É dos recuados tempos da Grécia Clássica que uma reflexão lúcida sobre a necessidade de deuses para regular as sociedades humanas nos chega. Refiro-me ao fragmento de uma obra de Crítias (aluno de Sócrates e protagonista de um dos diálogos de Platão), único que se conhece, e a seguir transcrevo.

Como certeiramente notou Ruy Belo, é na Grécia arcaica que,

… / Pela primeira vez o homem se interroga / sem livro algum sagrado sob a sua inteligência / …

São versos do poema Do sono da desperta Grécia, onde o poeta desenvolve uma profunda reflexão sobre a herança da civilização grega antiga.

 

A reflexão de Crítias, reflexão de um ateu no séc. V a.C., não é uma reflexão paradigmática da relação dos gregos antigos com a mitologia ou o sentimento religioso, ainda que deste praticamente nada saibamos a não ser o que até nós chegou por via da poesia e do teatro, sobretudo, e é, como se sabe, diferente de informação documental objectiva.

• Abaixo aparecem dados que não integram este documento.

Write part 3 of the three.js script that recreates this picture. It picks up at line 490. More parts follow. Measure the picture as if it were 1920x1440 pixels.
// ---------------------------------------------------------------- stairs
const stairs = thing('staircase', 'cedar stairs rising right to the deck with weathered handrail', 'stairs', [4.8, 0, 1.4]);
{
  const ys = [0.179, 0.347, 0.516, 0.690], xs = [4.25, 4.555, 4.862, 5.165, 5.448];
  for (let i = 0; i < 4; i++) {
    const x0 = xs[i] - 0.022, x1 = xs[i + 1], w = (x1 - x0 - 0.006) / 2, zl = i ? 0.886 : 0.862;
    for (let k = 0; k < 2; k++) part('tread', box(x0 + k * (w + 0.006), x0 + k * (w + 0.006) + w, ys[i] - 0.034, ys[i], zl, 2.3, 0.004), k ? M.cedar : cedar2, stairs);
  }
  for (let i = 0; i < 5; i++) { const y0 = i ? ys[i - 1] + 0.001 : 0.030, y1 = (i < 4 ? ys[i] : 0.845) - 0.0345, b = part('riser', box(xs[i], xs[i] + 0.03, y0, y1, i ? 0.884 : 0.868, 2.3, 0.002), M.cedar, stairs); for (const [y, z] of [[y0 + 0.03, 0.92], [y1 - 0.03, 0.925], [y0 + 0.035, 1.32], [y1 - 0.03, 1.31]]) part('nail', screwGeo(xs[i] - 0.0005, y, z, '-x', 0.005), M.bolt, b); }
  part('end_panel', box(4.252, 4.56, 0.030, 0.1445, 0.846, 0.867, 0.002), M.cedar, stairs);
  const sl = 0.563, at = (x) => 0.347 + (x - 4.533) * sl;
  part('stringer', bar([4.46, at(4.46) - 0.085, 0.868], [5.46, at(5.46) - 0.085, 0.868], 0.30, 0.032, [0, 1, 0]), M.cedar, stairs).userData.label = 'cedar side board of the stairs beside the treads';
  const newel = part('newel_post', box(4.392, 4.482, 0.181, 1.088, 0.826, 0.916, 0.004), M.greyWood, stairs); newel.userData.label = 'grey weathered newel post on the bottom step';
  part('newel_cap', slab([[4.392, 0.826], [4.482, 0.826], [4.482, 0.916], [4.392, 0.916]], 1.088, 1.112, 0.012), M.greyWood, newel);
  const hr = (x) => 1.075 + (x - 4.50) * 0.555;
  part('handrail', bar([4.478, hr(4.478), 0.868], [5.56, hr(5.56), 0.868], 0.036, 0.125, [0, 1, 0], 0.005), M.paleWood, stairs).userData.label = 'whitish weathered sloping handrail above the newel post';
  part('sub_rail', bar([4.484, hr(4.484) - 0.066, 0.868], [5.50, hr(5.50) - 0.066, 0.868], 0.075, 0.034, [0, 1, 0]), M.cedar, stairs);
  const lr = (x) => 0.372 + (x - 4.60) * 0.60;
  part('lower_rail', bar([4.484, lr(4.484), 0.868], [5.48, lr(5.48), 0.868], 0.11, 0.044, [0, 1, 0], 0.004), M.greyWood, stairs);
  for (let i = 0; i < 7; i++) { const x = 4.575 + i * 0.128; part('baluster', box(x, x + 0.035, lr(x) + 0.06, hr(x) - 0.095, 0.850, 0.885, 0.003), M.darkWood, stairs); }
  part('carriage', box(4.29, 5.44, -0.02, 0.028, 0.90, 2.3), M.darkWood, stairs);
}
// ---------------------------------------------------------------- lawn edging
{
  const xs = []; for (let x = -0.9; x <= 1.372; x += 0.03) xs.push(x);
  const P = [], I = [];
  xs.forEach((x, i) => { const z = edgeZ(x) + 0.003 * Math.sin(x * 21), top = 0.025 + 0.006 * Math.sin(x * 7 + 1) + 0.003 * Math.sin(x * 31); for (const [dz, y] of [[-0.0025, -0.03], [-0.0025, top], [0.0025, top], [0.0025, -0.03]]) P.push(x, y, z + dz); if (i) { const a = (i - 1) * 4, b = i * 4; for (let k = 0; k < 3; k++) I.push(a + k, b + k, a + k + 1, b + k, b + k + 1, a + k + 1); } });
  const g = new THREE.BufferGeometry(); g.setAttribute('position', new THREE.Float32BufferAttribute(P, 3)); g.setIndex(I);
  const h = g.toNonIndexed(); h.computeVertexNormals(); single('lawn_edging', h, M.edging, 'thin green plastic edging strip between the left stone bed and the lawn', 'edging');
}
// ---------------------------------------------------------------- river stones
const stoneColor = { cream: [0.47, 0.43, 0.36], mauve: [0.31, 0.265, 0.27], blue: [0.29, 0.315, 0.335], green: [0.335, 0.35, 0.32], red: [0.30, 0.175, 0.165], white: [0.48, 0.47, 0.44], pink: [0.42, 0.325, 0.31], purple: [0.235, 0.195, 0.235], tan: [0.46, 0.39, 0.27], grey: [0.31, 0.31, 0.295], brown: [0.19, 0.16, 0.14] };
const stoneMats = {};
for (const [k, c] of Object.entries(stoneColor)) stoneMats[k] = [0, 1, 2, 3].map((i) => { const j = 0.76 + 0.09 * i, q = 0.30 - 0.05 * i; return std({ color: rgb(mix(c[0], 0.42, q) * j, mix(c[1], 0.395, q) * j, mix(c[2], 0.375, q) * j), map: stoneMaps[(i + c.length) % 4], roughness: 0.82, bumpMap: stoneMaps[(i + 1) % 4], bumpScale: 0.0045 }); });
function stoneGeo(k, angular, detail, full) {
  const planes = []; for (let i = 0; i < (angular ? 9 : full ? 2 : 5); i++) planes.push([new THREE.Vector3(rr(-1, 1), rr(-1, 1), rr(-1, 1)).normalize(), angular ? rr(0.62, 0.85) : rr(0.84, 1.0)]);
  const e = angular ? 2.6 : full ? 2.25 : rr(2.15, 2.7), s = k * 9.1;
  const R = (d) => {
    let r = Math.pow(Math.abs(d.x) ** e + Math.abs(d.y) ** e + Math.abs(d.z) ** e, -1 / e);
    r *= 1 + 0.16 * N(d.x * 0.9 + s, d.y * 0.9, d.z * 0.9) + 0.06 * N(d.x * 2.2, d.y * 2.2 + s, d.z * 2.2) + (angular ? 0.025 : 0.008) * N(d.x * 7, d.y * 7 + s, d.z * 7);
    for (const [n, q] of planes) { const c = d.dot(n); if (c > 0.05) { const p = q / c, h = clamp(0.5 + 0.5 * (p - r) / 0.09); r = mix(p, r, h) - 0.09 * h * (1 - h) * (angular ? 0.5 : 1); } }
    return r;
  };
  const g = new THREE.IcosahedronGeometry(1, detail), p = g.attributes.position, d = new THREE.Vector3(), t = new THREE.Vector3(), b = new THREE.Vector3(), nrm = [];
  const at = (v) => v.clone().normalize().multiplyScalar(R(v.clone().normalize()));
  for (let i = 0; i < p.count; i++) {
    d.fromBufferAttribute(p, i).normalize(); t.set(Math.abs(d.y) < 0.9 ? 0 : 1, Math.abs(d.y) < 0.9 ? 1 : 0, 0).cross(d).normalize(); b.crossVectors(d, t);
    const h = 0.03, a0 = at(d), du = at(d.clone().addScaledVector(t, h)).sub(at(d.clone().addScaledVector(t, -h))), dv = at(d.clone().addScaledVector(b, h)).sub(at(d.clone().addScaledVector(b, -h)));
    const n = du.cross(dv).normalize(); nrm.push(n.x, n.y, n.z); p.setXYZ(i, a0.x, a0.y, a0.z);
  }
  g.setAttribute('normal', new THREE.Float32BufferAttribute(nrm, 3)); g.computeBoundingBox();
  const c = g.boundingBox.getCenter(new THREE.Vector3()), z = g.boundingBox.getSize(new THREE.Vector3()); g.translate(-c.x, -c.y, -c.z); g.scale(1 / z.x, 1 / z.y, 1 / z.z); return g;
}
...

No que ao fragmento de Crítias respeita, ressaltaria quanto ele torna evidente a necessidade de regulação nas sociedades humanas como forma de suster o governo da lei do mais forte, sendo que, quando tal se revela impossível, é o além que esperamos nos acuda.

 

Fragmento de Crítias   Houve um tempo em que a vida humana não estava organizada e, à maneira dos animais, a força é que mandava, pois nenhum prémio havia para os bons, nem para os maus havia castigo. Só mais tarde os humanos decidiram estabelecer leis repressivas a fim de que a justiça imperasse e a insolência fosse dominada. Se alguém lesasse outro, isso era considerado delito. Mas, como as leis só conseguiam evitar aquelas acções violentas que eram praticadas às claras, e não as que se praticavam às escondidas, então, parece-me, um indivíduo avisado e sábio teve a ideia de introduzir entre os mortais a crença nos deuses, a fim de amedrontar os maus, se cometessem alguma má acção às escondidas, por palavras ou em pensamento. Introduziu assim a divindade, dizendo que há um ser que floresce com força imperessivel que ouve e vê com o espírito e o pensamento e tudo alcança e tem natureza divina, que ouve tudo o que é dito entre os mortais e é capaz de ver tudo o que se faz. Que, se silenciares algum mal em que medites, isso não escapará aos deuses, tal é a sua inteligência. Dizendo isto, tornou mais atraentes os seus ensinamentos e mentiu, ocultando a verdade sobre as palavras. Disse também — para, dizendo-o, amedrontar mais os homens — que os deuses habitam lá onde julgou que existiam os terrores para os mortais e as vantagens para a sua triste existência: na abóbada celeste, onde se vêem os raios, os terríveis ruídos do trovão e o clarão brilhante do céu estrelado, belos ornamentos que o tempo produziu. É lá que brilha a massa incandescente dos astros e de lá vem a chuva suave que cai sobre a terra. Criou assim belamente os temores por meio de palavras, colocou a divindade num ambiente adequado e, pelo medo, acabou com a injustiça.   Assim, creio, houve um homem que primeiramente convenceu os mortais a acreditar na existência duma raça divina.

in Antologia da Poesia Grega Clássica, tradução e notas complementares de Albano Martins, Edições Afrontamento, Julho 2011.

 

Abre o artigo um filosófico desenho de Bruegel o Velho (1525-1569), denominado O peixe graúdo come o peixe miúdo, dando afinal conta de como numa sociedade desregulada, a lei do mais forte domina, sem o limite do castigo que a justiça, dos homens ou dos deuses, pode aplicar.